» STATED GOAL
What follows is a listing; restate every line of it word for word.

» DATA PROVIDED
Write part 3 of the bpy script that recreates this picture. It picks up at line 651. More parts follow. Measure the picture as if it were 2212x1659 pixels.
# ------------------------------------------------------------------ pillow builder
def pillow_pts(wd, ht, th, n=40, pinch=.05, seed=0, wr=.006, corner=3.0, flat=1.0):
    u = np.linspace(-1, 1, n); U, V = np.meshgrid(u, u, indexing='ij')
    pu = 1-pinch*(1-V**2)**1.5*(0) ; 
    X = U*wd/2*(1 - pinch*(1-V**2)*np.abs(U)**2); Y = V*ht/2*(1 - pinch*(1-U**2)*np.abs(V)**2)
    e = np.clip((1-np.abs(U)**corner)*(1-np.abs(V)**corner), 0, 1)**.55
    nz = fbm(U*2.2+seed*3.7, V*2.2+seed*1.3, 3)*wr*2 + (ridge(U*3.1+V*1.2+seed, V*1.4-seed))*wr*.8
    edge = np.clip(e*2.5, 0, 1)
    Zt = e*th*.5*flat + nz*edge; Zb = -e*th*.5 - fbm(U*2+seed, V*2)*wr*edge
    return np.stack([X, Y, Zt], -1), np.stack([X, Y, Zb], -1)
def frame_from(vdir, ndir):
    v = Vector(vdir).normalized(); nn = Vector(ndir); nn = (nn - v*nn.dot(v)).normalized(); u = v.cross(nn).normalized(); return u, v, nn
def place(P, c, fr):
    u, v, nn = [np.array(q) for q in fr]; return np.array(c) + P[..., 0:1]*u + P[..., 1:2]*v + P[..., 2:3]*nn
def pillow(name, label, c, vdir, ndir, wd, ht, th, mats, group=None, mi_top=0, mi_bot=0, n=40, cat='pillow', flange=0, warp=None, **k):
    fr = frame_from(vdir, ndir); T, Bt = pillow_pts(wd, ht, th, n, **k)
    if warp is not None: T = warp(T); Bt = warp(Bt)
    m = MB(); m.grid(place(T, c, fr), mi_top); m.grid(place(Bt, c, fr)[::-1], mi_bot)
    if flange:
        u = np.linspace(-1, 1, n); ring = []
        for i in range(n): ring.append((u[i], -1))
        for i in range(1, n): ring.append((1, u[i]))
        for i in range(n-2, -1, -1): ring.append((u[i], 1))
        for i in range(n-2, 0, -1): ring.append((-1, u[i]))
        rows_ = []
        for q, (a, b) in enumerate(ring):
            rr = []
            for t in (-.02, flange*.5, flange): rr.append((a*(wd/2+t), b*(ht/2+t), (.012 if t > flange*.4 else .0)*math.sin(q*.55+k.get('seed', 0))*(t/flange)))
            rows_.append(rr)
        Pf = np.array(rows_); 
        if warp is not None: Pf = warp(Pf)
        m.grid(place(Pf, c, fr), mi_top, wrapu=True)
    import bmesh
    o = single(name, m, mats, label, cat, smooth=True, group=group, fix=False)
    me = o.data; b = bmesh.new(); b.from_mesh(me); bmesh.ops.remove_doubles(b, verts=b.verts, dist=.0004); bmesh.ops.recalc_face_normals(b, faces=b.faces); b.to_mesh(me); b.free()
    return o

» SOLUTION
Write part 3 of the bpy script that recreates this picture. It picks up at line 651. More parts follow. Measure the picture as if it were 2212x1659 pixels.
# ------------------------------------------------------------------ pillow builder
def pillow_pts(wd, ht, th, n=40, pinch=.05, seed=0, wr=.006, corner=3.0, flat=1.0):
    u = np.linspace(-1, 1, n); U, V = np.meshgrid(u, u, indexing='ij')
    pu = 1-pinch*(1-V**2)**1.5*(0) ; 
    X = U*wd/2*(1 - pinch*(1-V**2)*np.abs(U)**2); Y = V*ht/2*(1 - pinch*(1-U**2)*np.abs(V)**2)
    e = np.clip((1-np.abs(U)**corner)*(1-np.abs(V)**corner), 0, 1)**.55
    nz = fbm(U*2.2+seed*3.7, V*2.2+seed*1.3, 3)*wr*2 + (ridge(U*3.1+V*1.2+seed, V*1.4-seed))*wr*.8
    edge = np.clip(e*2.5, 0, 1)
    Zt = e*th*.5*flat + nz*edge; Zb = -e*th*.5 - fbm(U*2+seed, V*2)*wr*edge
    return np.stack([X, Y, Zt], -1), np.stack([X, Y, Zb], -1)
def frame_from(vdir, ndir):
    v = Vector(vdir).normalized(); nn = Vector(ndir); nn = (nn - v*nn.dot(v)).normalized(); u = v.cross(nn).normalized(); return u, v, nn
def place(P, c, fr):
    u, v, nn = [np.array(q) for q in fr]; return np.array(c) + P[..., 0:1]*u + P[..., 1:2]*v + P[..., 2:3]*nn
def pillow(name, label, c, vdir, ndir, wd, ht, th, mats, group=None, mi_top=0, mi_bot=0, n=40, cat='pillow', flange=0, warp=None, **k):
    fr = frame_from(vdir, ndir); T, Bt = pillow_pts(wd, ht, th, n, **k)
    if warp is not None: T = warp(T); Bt = warp(Bt)
    m = MB(); m.grid(place(T, c, fr), mi_top); m.grid(place(Bt, c, fr)[::-1], mi_bot)
    if flange:
        u = np.linspace(-1, 1, n); ring = []
        for i in range(n): ring.append((u[i], -1))
        for i in range(1, n): ring.append((1, u[i]))
        for i in range(n-2, -1, -1): ring.append((u[i], 1))
        for i in range(n-2, 0, -1): ring.append((-1, u[i]))
        rows_ = []
        for q, (a, b) in enumerate(ring):
            rr = []
            for t in (-.02, flange*.5, flange): rr.append((a*(wd/2+t), b*(ht/2+t), (.012 if t > flange*.4 else .0)*math.sin(q*.55+k.get('seed', 0))*(t/flange)))
            rows_.append(rr)
        Pf = np.array(rows_); 
        if warp is not None: Pf = warp(Pf)
        m.grid(place(Pf, c, fr), mi_top, wrapu=True)
    import bmesh
    o = single(name, m, mats, label, cat, smooth=True, group=group, fix=False)
    me = o.data; b = bmesh.new(); b.from_mesh(me); bmesh.ops.remove_doubles(b, verts=b.verts, dist=.0004); bmesh.ops.recalc_face_normals(b, faces=b.faces); b.to_mesh(me); b.free()
    return o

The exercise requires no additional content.